As for editing sounds, BPM allows you to take a machete to waveforms with your typical editing tools such as normalise, fade in/out, crop, silence, and reverse. Waveforms can also be rendered as one-shot samples or looped as necessary. A single pad can also have a maximum of 256 stereo samples assigned to it, each stereo (or mono) sample being assigned to a separate layer. Layers can be adjusted for panning, volume, and velocity range. That’s some pretty powerful sample triggering. Once your trigger pad or rack bank is set up, the resulting sound can undergo further sculpting via amplitude, filter and pitch envelopes, a selection of 12 styles of filter (with resonance), then routed to effects via three auxiliary sends. These effects cover pretty much every gamut of time and dynamics augmentation, along with distortion algorithms and a global master effect section. Heck, there are even convolution reverb settings in there.

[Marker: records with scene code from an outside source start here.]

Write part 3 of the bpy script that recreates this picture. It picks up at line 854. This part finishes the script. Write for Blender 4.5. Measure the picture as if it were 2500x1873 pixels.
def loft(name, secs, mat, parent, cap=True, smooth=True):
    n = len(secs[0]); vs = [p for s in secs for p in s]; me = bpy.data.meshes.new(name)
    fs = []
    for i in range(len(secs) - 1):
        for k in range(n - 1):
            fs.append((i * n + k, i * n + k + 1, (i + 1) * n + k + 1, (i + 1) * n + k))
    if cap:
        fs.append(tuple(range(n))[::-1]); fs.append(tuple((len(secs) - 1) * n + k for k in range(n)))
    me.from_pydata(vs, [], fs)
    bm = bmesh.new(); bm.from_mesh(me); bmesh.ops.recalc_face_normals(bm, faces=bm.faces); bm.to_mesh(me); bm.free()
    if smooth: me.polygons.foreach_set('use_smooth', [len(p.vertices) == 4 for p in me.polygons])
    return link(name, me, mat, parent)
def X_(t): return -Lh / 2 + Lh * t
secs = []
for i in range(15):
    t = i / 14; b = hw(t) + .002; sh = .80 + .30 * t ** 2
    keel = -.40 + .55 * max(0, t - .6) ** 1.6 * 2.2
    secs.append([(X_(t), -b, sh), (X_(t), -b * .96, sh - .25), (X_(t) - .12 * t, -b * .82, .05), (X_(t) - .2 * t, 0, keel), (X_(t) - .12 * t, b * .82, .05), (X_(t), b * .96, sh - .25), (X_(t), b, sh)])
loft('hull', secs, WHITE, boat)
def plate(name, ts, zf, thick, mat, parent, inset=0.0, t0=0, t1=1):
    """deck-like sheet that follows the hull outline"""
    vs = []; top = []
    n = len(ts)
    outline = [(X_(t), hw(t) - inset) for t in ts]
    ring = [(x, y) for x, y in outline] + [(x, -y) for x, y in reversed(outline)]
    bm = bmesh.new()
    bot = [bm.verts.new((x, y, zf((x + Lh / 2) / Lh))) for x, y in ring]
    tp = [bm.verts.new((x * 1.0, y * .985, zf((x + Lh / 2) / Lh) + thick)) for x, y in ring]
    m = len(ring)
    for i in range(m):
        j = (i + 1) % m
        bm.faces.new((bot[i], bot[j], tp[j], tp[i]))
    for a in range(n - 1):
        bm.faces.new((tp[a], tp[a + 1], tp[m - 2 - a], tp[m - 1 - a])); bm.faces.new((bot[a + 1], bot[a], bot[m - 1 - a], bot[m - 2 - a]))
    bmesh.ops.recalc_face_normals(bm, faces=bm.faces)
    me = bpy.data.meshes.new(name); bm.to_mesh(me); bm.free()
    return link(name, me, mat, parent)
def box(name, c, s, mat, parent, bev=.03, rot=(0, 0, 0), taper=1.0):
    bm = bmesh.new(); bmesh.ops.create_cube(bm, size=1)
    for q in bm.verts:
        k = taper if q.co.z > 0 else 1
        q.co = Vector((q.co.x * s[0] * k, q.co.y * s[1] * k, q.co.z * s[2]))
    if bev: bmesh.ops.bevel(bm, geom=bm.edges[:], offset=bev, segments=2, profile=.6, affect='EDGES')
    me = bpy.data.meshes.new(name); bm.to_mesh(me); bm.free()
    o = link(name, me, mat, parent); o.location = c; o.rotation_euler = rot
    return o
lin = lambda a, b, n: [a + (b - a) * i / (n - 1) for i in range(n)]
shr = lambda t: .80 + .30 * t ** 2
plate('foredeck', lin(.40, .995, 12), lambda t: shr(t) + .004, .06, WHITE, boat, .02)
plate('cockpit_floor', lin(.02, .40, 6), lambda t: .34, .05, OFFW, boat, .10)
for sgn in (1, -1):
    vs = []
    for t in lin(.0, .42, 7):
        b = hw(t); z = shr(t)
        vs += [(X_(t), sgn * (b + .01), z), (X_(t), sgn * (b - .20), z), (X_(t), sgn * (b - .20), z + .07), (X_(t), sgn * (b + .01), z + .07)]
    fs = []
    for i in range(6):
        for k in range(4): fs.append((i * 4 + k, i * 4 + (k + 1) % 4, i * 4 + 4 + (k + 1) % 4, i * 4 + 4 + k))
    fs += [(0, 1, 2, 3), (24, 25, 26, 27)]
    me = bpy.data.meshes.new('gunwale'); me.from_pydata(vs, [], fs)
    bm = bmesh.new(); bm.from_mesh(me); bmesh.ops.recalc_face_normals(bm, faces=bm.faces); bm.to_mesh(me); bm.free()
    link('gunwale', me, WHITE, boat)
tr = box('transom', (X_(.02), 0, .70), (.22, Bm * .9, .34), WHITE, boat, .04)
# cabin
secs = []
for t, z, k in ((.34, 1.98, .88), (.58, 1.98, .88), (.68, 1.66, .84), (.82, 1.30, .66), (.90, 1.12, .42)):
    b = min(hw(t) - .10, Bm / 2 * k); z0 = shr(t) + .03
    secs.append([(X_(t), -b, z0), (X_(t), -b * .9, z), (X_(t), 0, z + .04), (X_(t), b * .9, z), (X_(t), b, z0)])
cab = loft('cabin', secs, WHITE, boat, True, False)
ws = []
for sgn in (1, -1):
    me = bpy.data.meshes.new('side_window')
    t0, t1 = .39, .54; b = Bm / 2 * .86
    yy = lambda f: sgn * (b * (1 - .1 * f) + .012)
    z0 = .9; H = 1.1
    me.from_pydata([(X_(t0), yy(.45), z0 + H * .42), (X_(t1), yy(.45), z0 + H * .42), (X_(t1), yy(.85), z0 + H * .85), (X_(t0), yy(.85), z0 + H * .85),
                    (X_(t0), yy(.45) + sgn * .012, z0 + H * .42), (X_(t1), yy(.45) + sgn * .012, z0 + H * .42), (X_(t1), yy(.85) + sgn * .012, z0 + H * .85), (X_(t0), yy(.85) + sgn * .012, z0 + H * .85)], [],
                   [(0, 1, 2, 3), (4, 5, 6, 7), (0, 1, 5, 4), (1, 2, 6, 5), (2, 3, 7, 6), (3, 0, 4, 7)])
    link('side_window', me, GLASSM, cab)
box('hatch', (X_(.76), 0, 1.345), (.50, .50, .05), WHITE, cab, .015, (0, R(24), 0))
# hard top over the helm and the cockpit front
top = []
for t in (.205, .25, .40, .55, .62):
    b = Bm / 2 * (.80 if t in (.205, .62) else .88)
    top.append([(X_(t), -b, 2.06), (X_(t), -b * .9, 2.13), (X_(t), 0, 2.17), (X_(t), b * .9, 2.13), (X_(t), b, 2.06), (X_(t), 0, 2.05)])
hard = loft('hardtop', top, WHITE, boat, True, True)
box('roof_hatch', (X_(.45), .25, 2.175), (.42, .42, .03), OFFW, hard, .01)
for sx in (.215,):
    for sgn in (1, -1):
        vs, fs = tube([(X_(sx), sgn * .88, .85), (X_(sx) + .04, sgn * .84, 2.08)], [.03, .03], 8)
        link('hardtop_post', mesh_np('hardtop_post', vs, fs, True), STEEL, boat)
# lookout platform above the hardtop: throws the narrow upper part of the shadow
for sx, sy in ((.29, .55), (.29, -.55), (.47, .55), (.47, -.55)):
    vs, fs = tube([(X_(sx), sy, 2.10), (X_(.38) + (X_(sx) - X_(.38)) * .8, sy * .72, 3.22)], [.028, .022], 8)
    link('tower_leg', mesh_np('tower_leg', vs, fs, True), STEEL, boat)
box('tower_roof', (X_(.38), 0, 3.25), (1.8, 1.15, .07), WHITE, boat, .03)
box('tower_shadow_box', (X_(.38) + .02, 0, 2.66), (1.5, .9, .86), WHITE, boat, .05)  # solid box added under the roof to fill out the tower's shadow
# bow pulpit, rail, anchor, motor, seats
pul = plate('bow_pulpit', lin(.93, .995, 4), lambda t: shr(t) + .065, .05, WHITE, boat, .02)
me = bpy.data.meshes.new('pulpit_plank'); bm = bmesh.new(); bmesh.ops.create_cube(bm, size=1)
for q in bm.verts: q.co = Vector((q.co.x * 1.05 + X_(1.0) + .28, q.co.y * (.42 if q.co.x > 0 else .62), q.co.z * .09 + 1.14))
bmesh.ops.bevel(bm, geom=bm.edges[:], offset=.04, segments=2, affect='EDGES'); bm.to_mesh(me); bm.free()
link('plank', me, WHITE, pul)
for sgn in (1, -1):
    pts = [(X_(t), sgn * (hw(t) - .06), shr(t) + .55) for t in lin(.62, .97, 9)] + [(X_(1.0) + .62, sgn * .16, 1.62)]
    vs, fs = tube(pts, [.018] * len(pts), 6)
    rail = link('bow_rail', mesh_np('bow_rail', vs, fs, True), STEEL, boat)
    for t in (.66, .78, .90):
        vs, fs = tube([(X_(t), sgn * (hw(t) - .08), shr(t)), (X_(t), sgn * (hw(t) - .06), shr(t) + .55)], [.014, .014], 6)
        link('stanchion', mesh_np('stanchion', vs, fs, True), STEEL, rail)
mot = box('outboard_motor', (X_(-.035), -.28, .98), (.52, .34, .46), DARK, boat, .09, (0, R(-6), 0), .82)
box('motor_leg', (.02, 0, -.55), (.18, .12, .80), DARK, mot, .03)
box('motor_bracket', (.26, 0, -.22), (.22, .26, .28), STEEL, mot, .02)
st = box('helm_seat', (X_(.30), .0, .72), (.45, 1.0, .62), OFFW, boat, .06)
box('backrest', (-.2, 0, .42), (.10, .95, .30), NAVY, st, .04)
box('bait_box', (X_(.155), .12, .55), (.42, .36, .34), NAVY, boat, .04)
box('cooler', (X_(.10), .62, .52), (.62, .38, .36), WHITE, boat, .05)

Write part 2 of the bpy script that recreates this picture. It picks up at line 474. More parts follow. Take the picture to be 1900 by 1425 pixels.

The only thing I found lacking in BPM as far as sound design tools were concerned was a dedicated LFO, but then again, considering BPM’s percussion focus, this isn’t really an omission.
MUSIC NON-STOP
As far as amalgamating all the best features of the MPC-style ‘rhythm computer’ into a piece of software, MOTU has pretty much nailed it with BPM – there’s nary an MPC feature missing from this software, and then there’s features galore added for good measure. The obvious rival contender for your money in this particular virtual instrument arena is Native Instruments’ Maschine, but if you’re doing the majority of your work within a DAW and not performing live that often, BPM could be the ideal (and significantly cheaper) way forward. The sounds are great, the programmability is excellent, and the unit dovetails with every DAW platform available – Mac and Windows.